The Burger King in Delaware's oldest mall closed over a decade ago, but shoppers and social media users were shocked this week when they found out the empty restaurant and its vintage aesthetic had been preserved behind a wall the entire time.

Based on a picture of the space in Wilmington's Concord Mall posted to social media, walking into the restaurant would almost feel like stepping into a time machine. It opened in 1987 and closed in 2009, Delaware Online reports.

The restaurant's wooden booths, mauve seat cushions and geometric wall patterns which were once so ubiquitous in fast food restaurants across the country are a rarity in 2022.

The mall's general manager Tom Dahlke is currently working to lease the space. Its kitchen and layout could be of use to a new restaurateur.

He didn't think much of the Burger King when he first surveyed it in 2020 after the mall was sold to his employer Namdar Realty Group, but now he's fielding calls about it from reporters across the country.

At a time when many malls across the region and the nation are struggling to retain patrons and tenants, he hopes interest in the old restaurant can be parlayed into a renaissance for the Concord.

It first opened in 1968 and has long been a destination for New Jersey and Pennsylvania residents looking to take advantage of Delaware's tax-free shopping.

But as new shopping centers opened nearby over the years – including the Christiana Mall, which is the largest and busiest in Delaware – the vacancy rate at the Concord grew.
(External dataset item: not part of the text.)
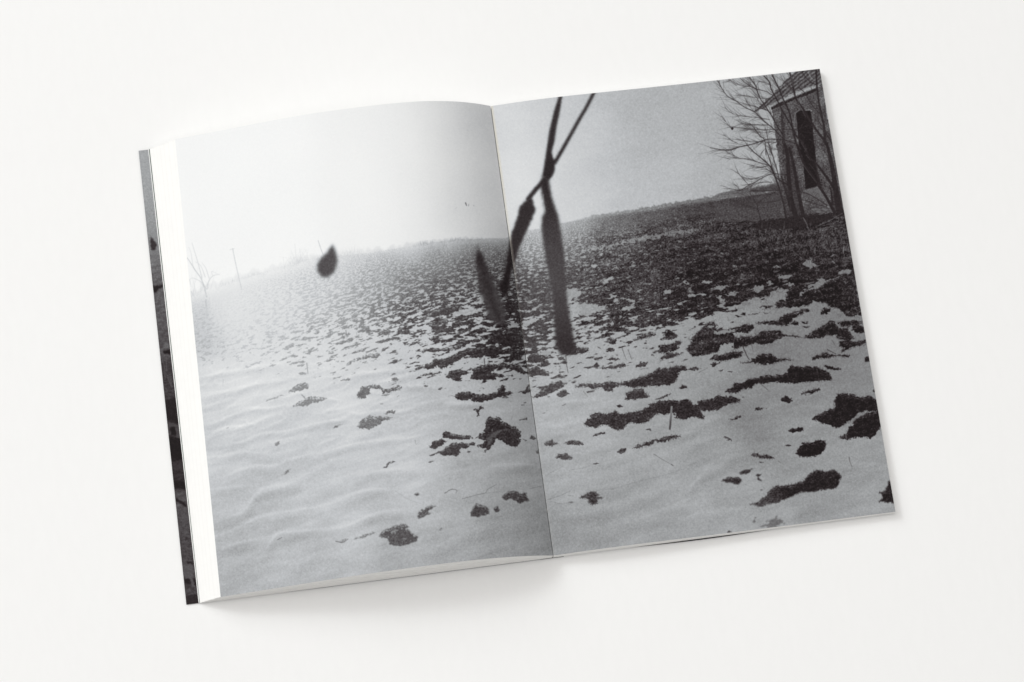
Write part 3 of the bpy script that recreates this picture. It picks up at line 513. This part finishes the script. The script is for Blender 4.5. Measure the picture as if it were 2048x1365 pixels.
lay(poly_mask(pts('Y', '1440 990 1560 950 1690 960 1690 1010 1560 1040'), .6), 128, .6, .8)
lay(poly_mask(pts('Y', '0 930 200 860 480 830 900 740 1000 760 1050 1120 600 1160 0 1170'), .8), 84 + 10 * fine, .75, 1.2)
lay(poly_mask(pts('Y', '180 870 300 830 560 840 640 900 520 960 300 950'), 1.2), 62 + 8 * fine, .6, 1.5)
lay(poly_mask(pts('Y', '480 700 700 640 960 600 960 700 560 720'), .8), 72 + 8 * fine, .8, .8)
lay(poly_mask(pts('Y', '600 1180 700 1150 1080 1100 1250 1070 1550 1050 1750 1040 1810 1090 1560 1210 1300 1270 1000 1290 700 1300 620 1260'), 1.0), 44 + 7 * fine, .95)
lay(poly_mask(pts('Y', '1040 0 1180 0 1220 300 1270 560 1340 1080 1060 1110 1040 800 1080 500'), .5), 56 + 12 * fine, .62)
lay(poly_mask(pts('Y', '1760 560 1840 600 1930 1040 1800 1040 1770 800'), .5), 50 + 8 * fine, .6)
TREES = '''X 2.0 1.0 1140 1140 1080 1090 950 960 800 840 680 720 520 640 380 540 260 470 170 340 130 250; X 2.4 1.2 1100 1050 1030 950 950 800 860 660 780 540 730 440 680 300 600 190; X 2.8 1.4 1480 1340 1400 1180 1310 1080 1250 950 1160 800 1080 660 1010 520 930 370 900 260 820 170; X 3.0 1.6 1370 1365 1310 1200 1260 1000 1220 780 1170 640 1100 500 1050 370 990 250 940 150;
X 3.4 2.2 1780 1200 1680 1080 1600 970 1500 820 1420 680 1310 530 1270 380 1240 220 1210 120; X 3.6 2.4 1750 1200 1730 950 1700 800 1650 560 1620 300 1610 70; X 2.0 1.2 1740 950 1700 790 1590 660 1500 540 1440 430 1340 340; X 2.2 1.4 1850 1190 1720 970 1650 860 1630 780; X 1.4 .9 960 470 860 410 720 370 600 320 470 220; X 1.3 .8 720 380 620 330 480 320 300 230; X 1.1 .7 900 520 700 500 560 470 390 450; X 1.4 .8 930 740 860 690 700 640 520 590 330 530; X 1.2 .7 900 830 700 800 520 780 340 740 220 640; X 1.0 .7 340 985 270 900 170 780; X 1.4 .8 880 915 720 910 560 910 400 840;
X 1.4 .8 1330 975 940 985 700 980 520 960 350 940; X 1.1 .7 960 1010 780 1030 640 990 450 990; X 1.0 .6 420 1190 330 1150 200 1060; X 2.0 .9 1380 1280 1300 1200 1120 1140 900 1130 800 1150 620 1210 440 1250 280 1300 0 1260; X 1.6 .9 850 1365 830 1150 760 1080 700 1000 600 880; X 1.4 .8 940 1365 900 1250 870 1100 840 950; X 1.0 .7 1000 1180 600 1160 400 1130; X 1.0 .6 400 320 300 240 200 260; X 1.6 1 1600 300 1500 240 1390 100; X 1.2 .8 1300 420 1200 330 1060 180; X 1.2 .8 1660 640 1560 560 1450 470; X 1.6 1 1840 1100 1760 1010 1650 940; X 1.3 1 1700 1060 1580 1040; X 1.0 .6 680 720 580 600 520 500; X 1 .6 860 690 740 560 640 360 560 200; X 1.2 .8 1690 800 1720 700 1740 640; X 1.2 .7 700 360 740 260 860 280 940 320;
Y 7.5 4.5 1230 1100 1160 850 1130 600 1110 350 1100 150 1060 0; Y 6.0 3.5 1340 1070 1290 850 1250 650 1220 450 1180 250 1130 50; Y 10.5 4 1905 1040 1870 900 1830 650 1790 400 1750 200 1700 0; Y 4.5 2.4 1810 1020 1680 780 1570 620 1450 430 1330 250 1250 0; Y 4.4 2.4 1850 740 1760 590 1640 420 1530 280 1440 200 1360 90; Y 2.8 1.8 1080 1120 1040 900 990 720 940 570 890 430 840 330; Y 2.4 1.2 840 330 760 250 600 120 480 0; Y 2.4 1.4 1050 950 1000 750 960 600 900 450 830 230 770 50; Y 1.8 1.2 980 560 940 380 880 180 830 0; Y 3.2 2.4 1150 1000 1090 750 1040 600 1010 480; Y 3 2 1780 900 1760 700 1740 640; Y 3 2 1600 640 1560 450 1530 300;
Y 2.2 1.4 700 1160 680 1080 650 980 640 920; Y 1.5 1.0 640 920 610 850 550 770 530 700; Y 1.3 .7 650 980 560 940 400 900 250 850; Y 1.4 .8 640 900 740 820 830 750 950 690; Y 1.2 .7 610 850 480 780 330 720; Y 1.1 .6 640 970 500 955 300 950; Y 1.3 .8 480 10 300 50 210 85 0 60; Y 1.5 .8 800 310 640 260 520 220 360 200 160 100; Y .9 .6 360 200 180 215; Y 1.0 .7 820 320 700 335 560 345; Y 1.0 .7 520 620 440 530 330 400; Y 1.6 1.1 1080 460 900 440 780 470 620 560 500 620 400 690; Y 1.1 .6 380 700 250 670 80 610; Y 1.0 .7 390 700 340 640 260 570; Y 1.1 .7 800 440 600 520 420 500; Y 1.2 .8 860 570 700 570 500 640;
Y 2.0 1.4 1700 920 1560 830 1420 750 1280 710 1080 700 900 690 700 700 540 700; Y 1.6 1.0 1700 950 1600 920 1450 870 1300 820; Y 1.3 .9 1700 965 1550 950 1380 960; Y 2.4 1.6 1100 600 1000 550 930 500; Y 1.4 .9 1130 790 1050 830 800 870 600 860; Y 1.4 1 1780 700 1680 630 1600 600; Y 1.2 .7 920 500 840 400 700 370; Y 1.2 .8 880 430 780 370 640 330 520 330; Y 1 .6 1240 130 1180 150; Y 1.2 .8 1250 200 1160 250; Y 1.0 .6 960 1060 930 900; Y 1.2 .8 1350 620 1300 680; Y 1.2 .8 1700 1020 1600 1000 1480 1000; Y 1.1 .7 1070 100 940 70 820 60; Y 1.2 .8 700 130 760 60; Y 1.4 1 1380 1100 1360 900; Y 1.4 1 1740 300 1700 150 1640 80; Y 1.4 1 1800 500 1840 350 1850 300'''
for tr in TREES.replace('\n', ' ').split(';'):
    fr, w0, w1, s = tr.strip().split(' ', 3)
    P = curve(pts(fr, s)); w0 = float(w0); w1 = float(w1)
    kw = 1.35 if w0 > 2.7 else 1.0 if w0 > 1.5 else .85
    lay(stroke_mask(P, w0 * kw, w1 * kw, .5), 44 if w0 > 2.2 else 50, .97 if w0 > 1.3 else .88)
    # side twigs
    seg = np.diff(P, axis=0); L = np.hypot(*seg.T).sum()
    if w0 < 4:
        for _ in range(int(L / 4.6)):
            i = rnd.randrange(len(seg)); x, y = P[i]; a = math.atan2(seg[i][1], seg[i][0])
            if x < 1575 and math.cos(a) > 0.2 or abs(math.cos(a)) <= .2 and math.sin(a) > 0 or x >= 1575 and math.sin(a) > 0: a += math.pi
            a += rnd.choice((-1, 1)) * rnd.uniform(.12, .5)
            l = rnd.uniform(12, 38) * (.8 if w0 < 1.2 else 1.1); q = [(x, y)]
            for _k in range(4):
                a += rnd.gauss(0, .11); x += l / 4 * math.cos(a); y += l / 4 * math.sin(a); q.append((x, y))
            lay(stroke_mask(np.array(q), .95, .5, .45), 62, .62)
for s, w, t in (('1560 1230 1740 1150 1930 1040', 1.4, 116), ('1600 1275 1780 1240 1985 1212', 1.4, 122), ('1640 1230 1800 1180 1970 1110', 1.2, 98), ('1700 1260 1990 1150', 1.1, 92), ('1340 1110 1390 1200 1425 1300', 1.6, 122), ('710 1260 715 1170', 1.0, 105), ('830 1280 850 1180', 1.0, 105), ('1045 1280 1050 1165', 1.1, 110), ('1440 1280 1460 1160', 1.2, 108), ('780 1270 760 1300', 1, 105)):
    stroke('Y', s, w, w * .6, t, .85)
for s, w, t in (('1230 150 1245 240 1262 330', 1.2, 138), ('1330 560 1400 690 1450 790', 1.1, 116), ('1130 330 1200 380 1290 480', 1.3, 122), ('1490 110 1530 190 1580 240', 1.4, 165), ('1080 480 1130 590', 1.1, 120), ('1380 1180 1440 1280', 1.0, 120), ('1400 900 1380 960', 1, 92), ('1440 930 1500 930', 1, 84), ('1400 1060 1440 1110', 1, 88), ('1500 1130 1560 1160', 1, 88), ('1380 1040 1350 1080', 1, 80)):
    stroke('X', s, w, w * .7, t, .7)
for s, t in (('1380 150 1450 240', 110), ('1330 290 1420 420 1540 570', 108), ('1390 60 1350 110', 100), ('1430 290 1520 400', 84)):
    stroke('Y', s, 1.1, .8, t, .6)
lay(poly_mask(pts('X', '312 965 325 945 352 950 360 968 345 990 325 985'), .2), 40, .95)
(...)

With a foreclosure looming in January 2020, Allied Properties sold the mall to Namdar, which specializes in rehabilitating struggling malls.

The company has been successful. Dahlke told Delaware Online he has signed a dozen new tenants so far this year. Six are coming from the Tri-State Mall in nearby Claymont, which will be demolished and replaced with a warehouse.

The Dover Mall, the biggest in Downstate Delaware, has also struggled in recent years. But the city and the mall owners are taking a different approach.

Dover City Council rezoned the mall last year so its empty stores could also be utilized as warehouse space. It was 12% vacant at the time.

The shopping center's Macy's had already been shuttered by the company and converted into a fulfillment center in 2020.